How do they remaster old grainy footage of films/videos and make it 4k without any pixelation?


They are technically just stretching the video right? Where do the additional information for the new pixels come from? Does it cost a lot? What’s the simplest way to restore similar home videos to 4k crisp quality, can it even be done by a regular guy on a home computer?

In: 3

A remaster isn’t stretching the video. They re-scan the original film or video at higher resolution. Film has *very* high resolution, a ton is lost during the reduction to pixels. You can also use image processing to “fill in” (fancy word for “guess”) the missing information when going up resolution from something that was previously limited resolution, like old video.

It doesn’t look pixelated because you’re not just making the original pixels bigger, you’re rebuilding the image with new smaller pixels.

You can’t restore video the same way you restore film because video has a physical resolution that is already very low like 480p.

Film has a theoretical resolution of at least 4k. Film is restored by essentially scanning each frame into a computer at a high resolution.

35mm film has a resolution of a digital image size of about 5,600 × 3,620 pixels. About 5.6k. Many older videos were 720k or lower.

If you go back to the original film you can get better resolution.

They’re not really stretching it. It’s called upscaling where they use programs and AIs to create a new approximation of what the new resolution will be. It’s kind of like painting in the gaps. You can do upscaling yourself at home depending on how good your computer is and how much RAM you have you can use things like Topaz AI

Film actually has a very high resolution, especially large film stock (i.e. film where each frame physically takes up a large area). You can get a lot of pixels out of good-quality film before you hit diminishing returns (eventually the pixels get smaller than the film grain and then going any higher is pointless).
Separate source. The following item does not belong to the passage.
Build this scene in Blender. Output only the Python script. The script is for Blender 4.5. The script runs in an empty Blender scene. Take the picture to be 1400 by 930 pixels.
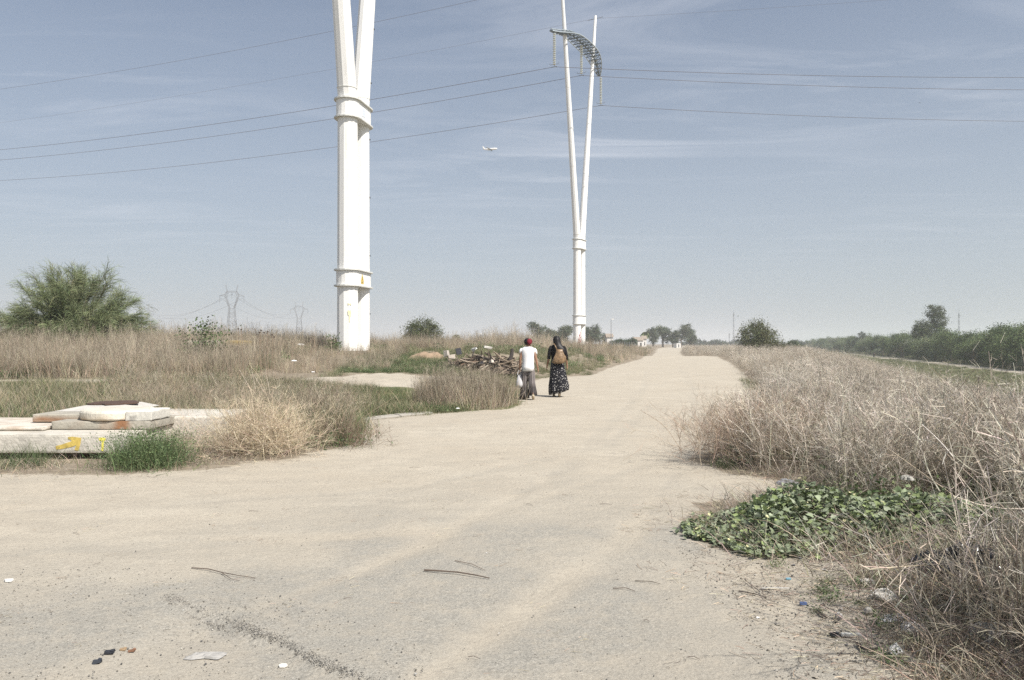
import bpy, math, random
import numpy as np
from mathutils import Vector, Matrix

S = bpy.context.scene
R = math.radians
rng = np.random.default_rng(7)
random.seed(7)

# ------------------------------------------------------------------ camera
EYE = 1.52
FPX = 1100.0                     # focal length in photo pixels (1400 wide)
cam_d = bpy.data.cameras.new('camera')
cam = bpy.data.objects.new('camera', cam_d)
S.collection.objects.link(cam)
cam.location = (0, 0, EYE)
cam.rotation_euler = (R(90), 0, 0)
cam_d.sensor_width = 36.0
cam_d.lens = 36.0 * FPX / 1400
cam_d.shift_y = 5.0 / 1400       # horizon 5 px under the middle
cam_d.clip_start = 0.05
cam_d.clip_end = 30000
S.camera = cam

# ------------------------------------------------------------------ sky and sun
SUN = Vector((0.62, -0.56, 0.98)).normalized()
elev = math.asin(SUN.z)
azim = math.atan2(SUN.x, SUN.y)
W = bpy.data.worlds.new('World')
S.world = W
W.use_nodes = True
nt = W.node_tree
for n in list(nt.nodes):
    nt.nodes.remove(n)
def N(tree, t, **kw):
    n = tree.nodes.new(t)
    for k, v in kw.items():
        setattr(n, k, v)
    return n
L = nt.links
out = N(nt, 'ShaderNodeOutputWorld')
bg = N(nt, 'ShaderNodeBackground')
bg.inputs['Strength'].default_value = 0.091
sky = N(nt, 'ShaderNodeTexSky', sky_type='NISHITA')
sky.sun_disc = False
sky.sun_elevation = elev
sky.sun_rotation = azim
sky.altitude = 0
sky.air_density = 0.8
sky.dust_density = 1.6
sky.ozone_density = 1.0
tc = N(nt, 'ShaderNodeTexCoord')
# thin high cloud: stretched noise over a plane far above, fading to the horizon
sep = N(nt, 'ShaderNodeSeparateXYZ')
L.new(tc.outputs['Generated'], sep.inputs[0])
zc = N(nt, 'ShaderNodeMath', operation='MAXIMUM'); zc.inputs[1].default_value = 0.06
L.new(sep.outputs['Z'], zc.inputs[0])
dx = N(nt, 'ShaderNodeMath', operation='DIVIDE'); L.new(sep.outputs['X'], dx.inputs[0]); L.new(zc.outputs[0], dx.inputs[1])
dy = N(nt, 'ShaderNodeMath', operation='DIVIDE'); L.new(sep.outputs['Y'], dy.inputs[0]); L.new(zc.outputs[0], dy.inputs[1])
cv = N(nt, 'ShaderNodeCombineXYZ'); L.new(dx.outputs[0], cv.inputs[0]); L.new(dy.outputs[0], cv.inputs[1])
mp = N(nt, 'ShaderNodeMapping'); mp.inputs['Rotation'].default_value = (0, 0, R(28)); mp.inputs['Scale'].default_value = (0.55, 1.5, 1)
L.new(cv.outputs[0], mp.inputs[0])
n1 = N(nt, 'ShaderNodeTexNoise'); n1.inputs['Scale'].default_value = 1.1; n1.inputs['Detail'].default_value = 9; n1.inputs['Roughness'].default_value = 0.62; n1.inputs['Distortion'].default_value = 0.9
L.new(mp.outputs[0], n1.inputs['Vector'])
n2 = N(nt, 'ShaderNodeTexNoise'); n2.inputs['Scale'].default_value = 0.35; n2.inputs['Detail'].default_value = 3
L.new(cv.outputs[0], n2.inputs['Vector'])
r1 = N(nt, 'ShaderNodeMapRange'); r1.inputs[1].default_value = 0.46; r1.inputs[2].default_value = 0.78
L.new(n1.outputs[0], r1.inputs[0])
r2 = N(nt, 'ShaderNodeMapRange'); r2.inputs[1].default_value = 0.40; r2.inputs[2].default_value = 0.62
L.new(n2.outputs[0], r2.inputs[0])
mc = N(nt, 'ShaderNodeMath', operation='MULTIPLY'); L.new(r1.outputs[0], mc.inputs[0]); L.new(r2.outputs[0], mc.inputs[1])
hz = N(nt, 'ShaderNodeMapRange'); hz.inputs[1].default_value = 0.07; hz.inputs[2].default_value = 0.2
L.new(sep.outputs['Z'], hz.inputs[0])
mc0 = mc; mc = N(nt, 'ShaderNodeMath', operation='MULTIPLY'); L.new(mc0.outputs[0], mc.inputs[0]); L.new(hz.outputs[0], mc.inputs[1])
CLOUD = N(nt, 'ShaderNodeMath', operation='MULTIPLY'); L.new(mc.outputs[0], CLOUD.inputs[0]); CLOUD.inputs[1].default_value = 0.55
# veil of haze over the whole sky, thicker towards the horizon
SKYGREY = (4.35, 4.76, 5.18, 1)
veil = N(nt, 'ShaderNodeMapRange'); veil.inputs[1].default_value = 0.0; veil.inputs[2].default_value = 0.42
veil.inputs[3].default_value = 0.80; veil.inputs[4].default_value = 0.24
L.new(sep.outputs['Z'], veil.inputs[0])
mv = N(nt, 'ShaderNodeMix', data_type='RGBA')
L.new(veil.outputs[0], mv.inputs['Factor']); L.new(sky.outputs[0], mv.inputs[6]); mv.inputs[7].default_value = SKYGREY
mx = N(nt, 'ShaderNodeMix', data_type='RGBA')
L.new(CLOUD.outputs[0], mx.inputs['Factor']); L.new(mv.outputs[2], mx.inputs[6]); mx.inputs[7].default_value = (7.8, 8.0, 8.6, 1)
L.new(mx.outputs[2], bg.inputs['Color'])
L.new(bg.outputs[0], out.inputs[0])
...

So when film footage is re-released in a high digital resolution, that doesn’t mean this new release looks *better* than the original (at least in terms of the level of detail – they might of course recolor it or whatnot). It just means it looks better than previous releases. Like, maybe in 1997 they did a VHS release. VHS is roughly equivalent to 240ap (vertical resolution). Then in 2004, they did a DVD release, which was 480p. Then in 2010, then did a Blu-ray which was 1080p. And in 2020 they did a release for streaming in 4k. If the original film master was 35 mm, then 4k still isn’t at the limit of the digital resolution you can squeeze out of that, but it’s getting there. So each of these digital releases is just getting better and better at showing the footage in its original film quality.

Home movies were rare in the pre-video era. That is, not many people had cameras at home for shooting on film. If they did, these tended to be cameras that shot on small, lower-quality film stock (like 8 mm), as opposed to the larger film stock (often 35 mm) common in big film productions. Besides which the camera system itself would also have been lower quality. So a home movie film would have had lower quality to begin with and can’t be remastered to a high digital resolution. That is, you could do it, but it would never look better than the original film resolution, which for 8 mm is equivalent to about 720p (vertical resolution).

The real home movie era began with the advent of home video cameras which shot on video tape. Video tape (at least back then) is still sort of analog but it uses scan lines, so it has a fixed vertical resolution. The most common format used 480 scan lines so the best digital resolution you can get out of that is 480p.

So in short: professional 35 mm film stock is equivalent to better than 4k digital resolution. Home movies would typically have been shot at the equivalent of either 720p or 480p, depending on the medium. There is no way to “restore” something to a higher resolution, short of using image processing techniques that will dream up detail that wasn’t there in the original footage (but whether you can still call that “restoration” is debatable). These exist but aren’t readily available to, or easy to use for home users.